The following ‘blog’ started out as a letter to my local newspaper. I wrote the letter because I couldn’t make the funeral of a local coach, however, after speaking with a colleague I was encouraged to turn this into a blog with the hope it would relate to other people and show how grass roots coaches do have a wide reaching effect and how they can and do make a difference, even when they don’t realise it.

When we usually think about sporting legacies we think of a large event like the FIFA World Cup, players like David Beckham or coaches like Sir Alex Ferguson, but sometimes we can look at little closer to home.

This legacy is about the influence one coach and referee had on my family. When Natalie, my daughter was six she would watch her big brother at football training, she would kick a ball about and one day I asked her if she wanted to go to football too. She replied ‘oh yes’. At the end of the session I asked the coaches if she could join the club. I was told ‘we don’t take girls at the club’. Although disappointed we didn’t think much about it, I will add this was over 25 years ago.

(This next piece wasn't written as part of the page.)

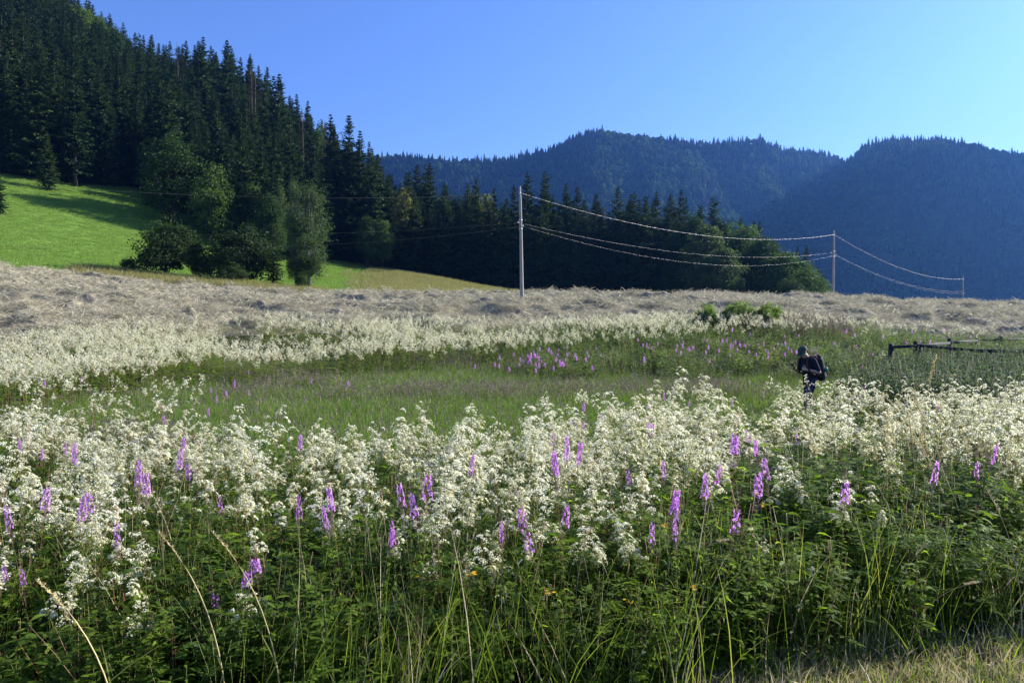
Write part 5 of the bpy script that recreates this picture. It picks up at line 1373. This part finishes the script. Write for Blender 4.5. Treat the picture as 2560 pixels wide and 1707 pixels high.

A couple of days later I was contacted from the same club, but the coach of Natalie’s age team. He had heard she wanted to play football and invited her to join the team at training. Natalie was delighted and couldn’t wait for the session to come round. A few years later the same man become my son Simon’s football coach, creating a group of teenage boys who are likely to stay friends for the rest of their lives.

That coach was Neil Hartles who sadly passed away a couple of weeks ago. It bought all these thoughts back around just what influence one person can have. When Natalie could no longer play mixed gender football, she become the first and for a while the only player of Redditch United Girls FC (RUGFC). It is rare that you can say one event can completely change so many lives, but it is safe to say that Natalie being invited to play football meant she was bitten by the football bug and this was the catalyst to the creation of RUGFC. As mentioned Neil was a referee and was one of the first in Redditch to officiate one of our games and continued up until a few years ago. Many of the 100s of girls who played for RUGFC over the past 20 years will have been refereed by Neil. And even if they weren’t, playing for RUGFC meant they were part of his legacy. He regularly refereed for the Central Warwick Boys’ League and often helped out local schools with their matches and tournaments.

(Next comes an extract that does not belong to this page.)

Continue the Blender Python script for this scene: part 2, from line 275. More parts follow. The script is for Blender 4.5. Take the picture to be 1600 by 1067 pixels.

As for Natalie, she is now a qualified PE teacher and football coach. She is currently working with adults and children with severe learning difficulties, as well as still playing for her local Club in Whitchurch (Shropshire). She reminded me the other night that the club was near to folding when she arrived, but she helped recruit more players and now those too are part of Neil’s legacy.

Simon, is a qualified football coach and ran a boys’ team before joining the Fire Service. He recently took part in a 24-hr football match at the FA’s St George’s Park to help raise money for the national Firefighters’ Charity.

As for me, I was one of the founder members and first chair of RUGFC, the experience I gained in undertaking the role meant I successfully applied for the Worcestershire FA’s Girls and Women’s Football Development Officer. In my four years there I worked with various organisations, including the Worcestershire Schools FA, The Kidderminster Harriers’ Girls’ Centre of Excellence, grass-roots clubs and was instrumental in creating the County based women’s league. I also ran the annual female football festival, which still runs today under the stewardship of the Mid-West Counties League. What does this mean and what link has it to Neil? I have no idea how many players Neil, Natalie, Simon, or I will have directly or indirectly been connected to, possibly thousands, which makes for some legacy.

I now work for sports coach UK and am currently involved in training in the UK and Europe on the issue of gender equality in sport. I often think of those times 25 years ago when Neil treated Natalie not as a girl or a boy, but just a football player. I am sure it is not a legacy Neil would have thought of, but if others could follow his example in sport the world would be a better place.

I have spoken to a lot of people over the last few weeks about Neil and everyone replied with a smile – relaying a story or two. Although a sad time for the Hartles family, I for one would like to say thank you and I am proud to be one of Neil’s legacies.

My only regret? That I didn’t tell Neil this. So how about reflecting on a coach who has influenced you or your family. Yes that’s the one, the person who first came into your thoughts! Don’t delay, tell them what a difference they make. Then you too will become part of Neil’s legacy.